*WHAT TO WORK ON:* Output exactly the lines from the first one down to the line containing "return n.outputs['Fac']", inclusive.

---

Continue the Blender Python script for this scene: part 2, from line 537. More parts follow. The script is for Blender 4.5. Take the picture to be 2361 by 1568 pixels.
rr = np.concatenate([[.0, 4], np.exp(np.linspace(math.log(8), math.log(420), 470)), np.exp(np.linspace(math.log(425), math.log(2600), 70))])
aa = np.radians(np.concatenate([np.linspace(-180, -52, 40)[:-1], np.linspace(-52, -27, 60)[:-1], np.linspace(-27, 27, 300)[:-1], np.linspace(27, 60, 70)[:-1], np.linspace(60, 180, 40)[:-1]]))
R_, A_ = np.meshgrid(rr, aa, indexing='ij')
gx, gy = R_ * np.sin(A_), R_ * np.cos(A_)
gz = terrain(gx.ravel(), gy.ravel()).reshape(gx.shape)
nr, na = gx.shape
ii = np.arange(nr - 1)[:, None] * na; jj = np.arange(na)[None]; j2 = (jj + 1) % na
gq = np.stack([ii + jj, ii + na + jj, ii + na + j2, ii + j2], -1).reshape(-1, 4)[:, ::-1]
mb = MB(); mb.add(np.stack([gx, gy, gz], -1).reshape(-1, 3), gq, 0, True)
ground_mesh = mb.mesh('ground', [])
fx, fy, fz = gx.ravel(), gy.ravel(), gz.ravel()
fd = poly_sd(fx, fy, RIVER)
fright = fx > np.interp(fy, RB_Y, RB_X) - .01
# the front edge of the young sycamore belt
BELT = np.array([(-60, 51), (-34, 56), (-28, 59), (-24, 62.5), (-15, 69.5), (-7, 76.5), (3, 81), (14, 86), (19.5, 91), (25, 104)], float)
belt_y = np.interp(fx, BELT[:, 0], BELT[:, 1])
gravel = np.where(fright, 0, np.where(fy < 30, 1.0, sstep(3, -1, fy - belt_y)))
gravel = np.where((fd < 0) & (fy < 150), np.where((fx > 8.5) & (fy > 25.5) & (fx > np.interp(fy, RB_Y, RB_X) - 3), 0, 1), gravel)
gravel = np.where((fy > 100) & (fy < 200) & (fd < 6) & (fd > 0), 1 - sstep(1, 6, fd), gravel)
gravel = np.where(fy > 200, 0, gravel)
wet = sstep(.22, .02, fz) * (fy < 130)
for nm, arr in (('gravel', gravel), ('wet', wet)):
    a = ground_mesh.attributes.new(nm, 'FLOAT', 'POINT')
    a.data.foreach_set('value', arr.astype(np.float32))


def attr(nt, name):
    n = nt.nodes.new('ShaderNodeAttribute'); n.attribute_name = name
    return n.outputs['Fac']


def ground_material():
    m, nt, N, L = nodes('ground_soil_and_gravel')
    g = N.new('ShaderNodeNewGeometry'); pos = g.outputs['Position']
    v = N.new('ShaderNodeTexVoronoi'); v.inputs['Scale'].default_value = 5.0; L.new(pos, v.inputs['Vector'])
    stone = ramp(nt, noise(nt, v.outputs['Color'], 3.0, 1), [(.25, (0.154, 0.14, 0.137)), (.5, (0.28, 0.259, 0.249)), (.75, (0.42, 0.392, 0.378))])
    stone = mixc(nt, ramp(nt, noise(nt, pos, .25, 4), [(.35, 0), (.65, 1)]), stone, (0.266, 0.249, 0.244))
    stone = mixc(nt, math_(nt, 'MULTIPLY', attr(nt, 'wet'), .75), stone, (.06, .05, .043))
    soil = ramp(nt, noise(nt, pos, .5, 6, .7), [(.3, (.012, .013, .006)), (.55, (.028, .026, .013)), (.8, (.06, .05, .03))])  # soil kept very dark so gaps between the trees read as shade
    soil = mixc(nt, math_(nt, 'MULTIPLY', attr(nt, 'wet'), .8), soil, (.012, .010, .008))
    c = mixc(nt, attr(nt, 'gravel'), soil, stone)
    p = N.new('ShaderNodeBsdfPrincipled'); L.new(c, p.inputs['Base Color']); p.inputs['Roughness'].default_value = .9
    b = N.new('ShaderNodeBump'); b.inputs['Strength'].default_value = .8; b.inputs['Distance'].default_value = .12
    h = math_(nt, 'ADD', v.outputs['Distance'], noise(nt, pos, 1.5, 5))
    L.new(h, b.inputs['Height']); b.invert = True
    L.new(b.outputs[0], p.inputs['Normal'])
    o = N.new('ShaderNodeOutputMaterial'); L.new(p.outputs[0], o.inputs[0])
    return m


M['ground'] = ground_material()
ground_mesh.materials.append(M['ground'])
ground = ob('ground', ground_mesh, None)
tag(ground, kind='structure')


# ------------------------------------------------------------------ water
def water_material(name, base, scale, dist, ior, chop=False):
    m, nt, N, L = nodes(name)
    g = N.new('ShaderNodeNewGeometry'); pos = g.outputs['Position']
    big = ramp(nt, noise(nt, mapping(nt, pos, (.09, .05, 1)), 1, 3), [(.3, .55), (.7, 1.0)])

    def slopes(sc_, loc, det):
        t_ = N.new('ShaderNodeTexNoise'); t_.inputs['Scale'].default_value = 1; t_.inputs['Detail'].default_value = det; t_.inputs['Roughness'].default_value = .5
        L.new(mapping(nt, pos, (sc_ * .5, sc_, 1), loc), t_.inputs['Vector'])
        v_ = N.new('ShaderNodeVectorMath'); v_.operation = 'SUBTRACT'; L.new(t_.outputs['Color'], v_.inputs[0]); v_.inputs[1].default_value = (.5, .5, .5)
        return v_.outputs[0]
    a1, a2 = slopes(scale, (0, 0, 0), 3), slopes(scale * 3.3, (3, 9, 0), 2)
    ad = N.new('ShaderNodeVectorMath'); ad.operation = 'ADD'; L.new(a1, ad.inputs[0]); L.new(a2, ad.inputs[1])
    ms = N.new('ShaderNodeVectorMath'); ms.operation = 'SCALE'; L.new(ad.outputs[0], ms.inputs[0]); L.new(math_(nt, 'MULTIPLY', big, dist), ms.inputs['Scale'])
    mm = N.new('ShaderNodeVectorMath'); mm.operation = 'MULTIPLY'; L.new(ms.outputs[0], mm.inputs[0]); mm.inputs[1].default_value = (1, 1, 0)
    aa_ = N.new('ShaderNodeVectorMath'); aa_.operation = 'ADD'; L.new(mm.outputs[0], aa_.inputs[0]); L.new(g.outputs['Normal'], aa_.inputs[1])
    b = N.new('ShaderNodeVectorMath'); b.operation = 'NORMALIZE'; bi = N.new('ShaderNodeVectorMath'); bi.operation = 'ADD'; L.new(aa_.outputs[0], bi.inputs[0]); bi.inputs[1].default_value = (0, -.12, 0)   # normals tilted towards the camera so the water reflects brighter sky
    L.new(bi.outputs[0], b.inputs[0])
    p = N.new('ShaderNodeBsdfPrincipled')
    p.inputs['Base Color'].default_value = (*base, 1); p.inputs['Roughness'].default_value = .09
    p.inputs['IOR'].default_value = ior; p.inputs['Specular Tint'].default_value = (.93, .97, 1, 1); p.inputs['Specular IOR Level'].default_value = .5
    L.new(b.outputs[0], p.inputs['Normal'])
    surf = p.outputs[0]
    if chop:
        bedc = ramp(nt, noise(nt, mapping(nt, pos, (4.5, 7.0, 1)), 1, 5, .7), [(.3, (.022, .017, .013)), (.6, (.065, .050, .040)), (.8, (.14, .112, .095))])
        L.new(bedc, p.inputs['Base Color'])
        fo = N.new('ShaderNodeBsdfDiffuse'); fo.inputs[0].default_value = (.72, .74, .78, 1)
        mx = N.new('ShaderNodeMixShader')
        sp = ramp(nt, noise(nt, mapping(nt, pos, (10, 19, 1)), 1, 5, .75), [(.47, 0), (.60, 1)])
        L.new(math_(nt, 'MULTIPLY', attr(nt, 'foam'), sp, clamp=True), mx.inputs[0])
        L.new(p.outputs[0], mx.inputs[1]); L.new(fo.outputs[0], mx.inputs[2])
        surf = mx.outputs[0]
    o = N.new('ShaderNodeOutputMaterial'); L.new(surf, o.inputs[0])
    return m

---

*FINISHED TASK:*
Continue the Blender Python script for this scene: part 2, from line 537. More parts follow. The script is for Blender 4.5. Take the picture to be 2361 by 1568 pixels.
rr = np.concatenate([[.0, 4], np.exp(np.linspace(math.log(8), math.log(420), 470)), np.exp(np.linspace(math.log(425), math.log(2600), 70))])
aa = np.radians(np.concatenate([np.linspace(-180, -52, 40)[:-1], np.linspace(-52, -27, 60)[:-1], np.linspace(-27, 27, 300)[:-1], np.linspace(27, 60, 70)[:-1], np.linspace(60, 180, 40)[:-1]]))
R_, A_ = np.meshgrid(rr, aa, indexing='ij')
gx, gy = R_ * np.sin(A_), R_ * np.cos(A_)
gz = terrain(gx.ravel(), gy.ravel()).reshape(gx.shape)
nr, na = gx.shape
ii = np.arange(nr - 1)[:, None] * na; jj = np.arange(na)[None]; j2 = (jj + 1) % na
gq = np.stack([ii + jj, ii + na + jj, ii + na + j2, ii + j2], -1).reshape(-1, 4)[:, ::-1]
mb = MB(); mb.add(np.stack([gx, gy, gz], -1).reshape(-1, 3), gq, 0, True)
ground_mesh = mb.mesh('ground', [])
fx, fy, fz = gx.ravel(), gy.ravel(), gz.ravel()
fd = poly_sd(fx, fy, RIVER)
fright = fx > np.interp(fy, RB_Y, RB_X) - .01
# the front edge of the young sycamore belt
BELT = np.array([(-60, 51), (-34, 56), (-28, 59), (-24, 62.5), (-15, 69.5), (-7, 76.5), (3, 81), (14, 86), (19.5, 91), (25, 104)], float)
belt_y = np.interp(fx, BELT[:, 0], BELT[:, 1])
gravel = np.where(fright, 0, np.where(fy < 30, 1.0, sstep(3, -1, fy - belt_y)))
gravel = np.where((fd < 0) & (fy < 150), np.where((fx > 8.5) & (fy > 25.5) & (fx > np.interp(fy, RB_Y, RB_X) - 3), 0, 1), gravel)
gravel = np.where((fy > 100) & (fy < 200) & (fd < 6) & (fd > 0), 1 - sstep(1, 6, fd), gravel)
gravel = np.where(fy > 200, 0, gravel)
wet = sstep(.22, .02, fz) * (fy < 130)
for nm, arr in (('gravel', gravel), ('wet', wet)):
    a = ground_mesh.attributes.new(nm, 'FLOAT', 'POINT')
    a.data.foreach_set('value', arr.astype(np.float32))


def attr(nt, name):
    n = nt.nodes.new('ShaderNodeAttribute'); n.attribute_name = name
    return n.outputs['Fac']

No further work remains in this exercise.